** Instructions to follow **
Transcribe every line exactly and omit anything that is a picture.
-------- Source data --------
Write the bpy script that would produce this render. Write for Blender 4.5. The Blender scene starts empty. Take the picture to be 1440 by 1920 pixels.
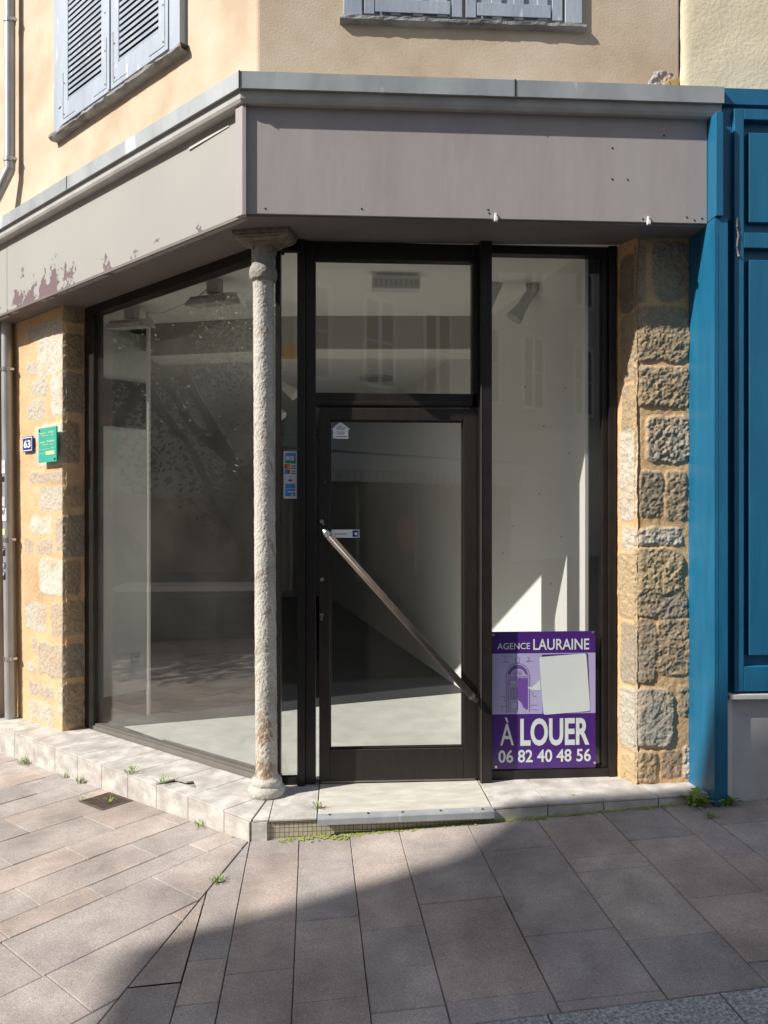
import bpy, math, random
import numpy as np
from mathutils import Vector, Matrix
random.seed(7); rng = np.random.default_rng(11)
R = math.radians
S = bpy.context.scene
# ------------------------------------------------------------------ camera, world, sun, exposure
YAW = R(3.3); CZ = 1.5; FPX = 1440.0
cam_d = bpy.data.cameras.new('camera'); cam = bpy.data.objects.new('camera', cam_d)
S.collection.objects.link(cam); S.camera = cam
cam_d.sensor_fit = 'VERTICAL'; cam_d.sensor_height = 34.6; cam_d.lens = 34.6 * FPX / 1920
cam.location = (0, 0, CZ); cam.rotation_euler = (R(90), 0, -YAW)
cam_d.clip_start = 0.05; cam_d.clip_end = 500
SUNV = Vector((-2.7, -1.0, 2.48)).normalized()          # towards the sun
w = bpy.data.worlds.new('World'); S.world = w; w.use_nodes = True
nt = w.node_tree; bg = nt.nodes['Background']
sky = nt.nodes.new('ShaderNodeTexSky'); sky.sky_type = 'NISHITA'; sky.sun_disc = False
sky.sun_elevation = math.asin(SUNV.z); sky.sun_rotation = math.atan2(SUNV.x, SUNV.y) % (2 * math.pi)
hs_ = nt.nodes.new('ShaderNodeHueSaturation'); hs_.inputs['Saturation'].default_value = .62   # camera white balance leans warm in the shade
nt.links.new(sky.outputs[0], hs_.inputs['Color']); nt.links.new(hs_.outputs[0], bg.inputs[0]); bg.inputs[1].default_value = 0.13
sd = bpy.data.lights.new('sun', 'SUN'); sd.energy = 4.8; sd.angle = R(0.53); sd.color = (1, .955, .88)
so_ = bpy.data.objects.new('sun', sd); S.collection.objects.link(so_)
so_.rotation_euler = SUNV.to_track_quat('Z', 'Y').to_euler(); so_.location = (-14, -5, 14)
S.view_settings.view_transform = 'Standard'; S.view_settings.look = 'None'
S.view_settings.exposure = 0.55; S.view_settings.gamma = 1
S.cycles.max_bounces = 10; S.cycles.transparent_max_bounces = 24; S.cycles.diffuse_bounces = 8
S.cycles.caustics_reflective = False; S.cycles.caustics_refractive = False

# ------------------------------------------------------------------ helpers
COL = S.collection
def tag(o, label=None, cat=None, group=None, kind=None):
    if label: o['label'] = label
    if cat: o['category'] = cat
    if group: o['group'] = group
    if kind: o['kind'] = kind
    return o
def empty(name, loc=(0, 0, 0), label=None, cat=None, group=None):
    o = bpy.data.objects.new(name, None); o.location = loc; o.empty_display_size = .1
    COL.objects.link(o); return tag(o, label, cat, group)
class Frame:                                   # u along a facade, o outwards from its glazing plane, z up
    def __init__(s, ox, oy, ux, uy, nx, ny): s.a = (ox, oy, ux, uy, nx, ny)
    def P(s, u, o, z):
        ox, oy, ux, uy, nx, ny = s.a
        return (ox + ux * u + nx * o, oy + uy * u + ny * o, z)
    def inv(s, x, y):
        ox, oy, ux, uy, nx, ny = s.a
        return ((x - ox) * ux + (y - oy) * uy, (x - ox) * nx + (y - oy) * ny)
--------
** Task answer **
Write the bpy script that would produce this render. Write for Blender 4.5. The Blender scene starts empty. Take the picture to be 1440 by 1920 pixels.
import bpy, math, random
import numpy as np
from mathutils import Vector, Matrix
random.seed(7); rng = np.random.default_rng(11)
R = math.radians
S = bpy.context.scene
# ------------------------------------------------------------------ camera, world, sun, exposure
YAW = R(3.3); CZ = 1.5; FPX = 1440.0
cam_d = bpy.data.cameras.new('camera'); cam = bpy.data.objects.new('camera', cam_d)
S.collection.objects.link(cam); S.camera = cam
cam_d.sensor_fit = 'VERTICAL'; cam_d.sensor_height = 34.6; cam_d.lens = 34.6 * FPX / 1920
cam.location = (0, 0, CZ); cam.rotation_euler = (R(90), 0, -YAW)
cam_d.clip_start = 0.05; cam_d.clip_end = 500
SUNV = Vector((-2.7, -1.0, 2.48)).normalized()          # towards the sun
w = bpy.data.worlds.new('World'); S.world = w; w.use_nodes = True
nt = w.node_tree; bg = nt.nodes['Background']
sky = nt.nodes.new('ShaderNodeTexSky'); sky.sky_type = 'NISHITA'; sky.sun_disc = False
sky.sun_elevation = math.asin(SUNV.z); sky.sun_rotation = math.atan2(SUNV.x, SUNV.y) % (2 * math.pi)
hs_ = nt.nodes.new('ShaderNodeHueSaturation'); hs_.inputs['Saturation'].default_value = .62   # camera white balance leans warm in the shade
nt.links.new(sky.outputs[0], hs_.inputs['Color']); nt.links.new(hs_.outputs[0], bg.inputs[0]); bg.inputs[1].default_value = 0.13
sd = bpy.data.lights.new('sun', 'SUN'); sd.energy = 4.8; sd.angle = R(0.53); sd.color = (1, .955, .88)
so_ = bpy.data.objects.new('sun', sd); S.collection.objects.link(so_)
so_.rotation_euler = SUNV.to_track_quat('Z', 'Y').to_euler(); so_.location = (-14, -5, 14)
S.view_settings.view_transform = 'Standard'; S.view_settings.look = 'None'
S.view_settings.exposure = 0.55; S.view_settings.gamma = 1
S.cycles.max_bounces = 10; S.cycles.transparent_max_bounces = 24; S.cycles.diffuse_bounces = 8
S.cycles.caustics_reflective = False; S.cycles.caustics_refractive = False

# ------------------------------------------------------------------ helpers
COL = S.collection
def tag(o, label=None, cat=None, group=None, kind=None):
    if label: o['label'] = label
    if cat: o['category'] = cat
    if group: o['group'] = group
    if kind: o['kind'] = kind
    return o
def empty(name, loc=(0, 0, 0), label=None, cat=None, group=None):
    o = bpy.data.objects.new(name, None); o.location = loc; o.empty_display_size = .1
    COL.objects.link(o); return tag(o, label, cat, group)
class Frame:                                   # u along a facade, o outwards from its glazing plane, z up
    def __init__(s, ox, oy, ux, uy, nx, ny): s.a = (ox, oy, ux, uy, nx, ny)
    def P(s, u, o, z):
        ox, oy, ux, uy, nx, ny = s.a
        return (ox + ux * u + nx * o, oy + uy * u + ny * o, z)
    def inv(s, x, y):
        ox, oy, ux, uy, nx, ny = s.a
        return ((x - ox) * ux + (y - oy) * uy, (x - ox) * nx + (y - oy) * ny)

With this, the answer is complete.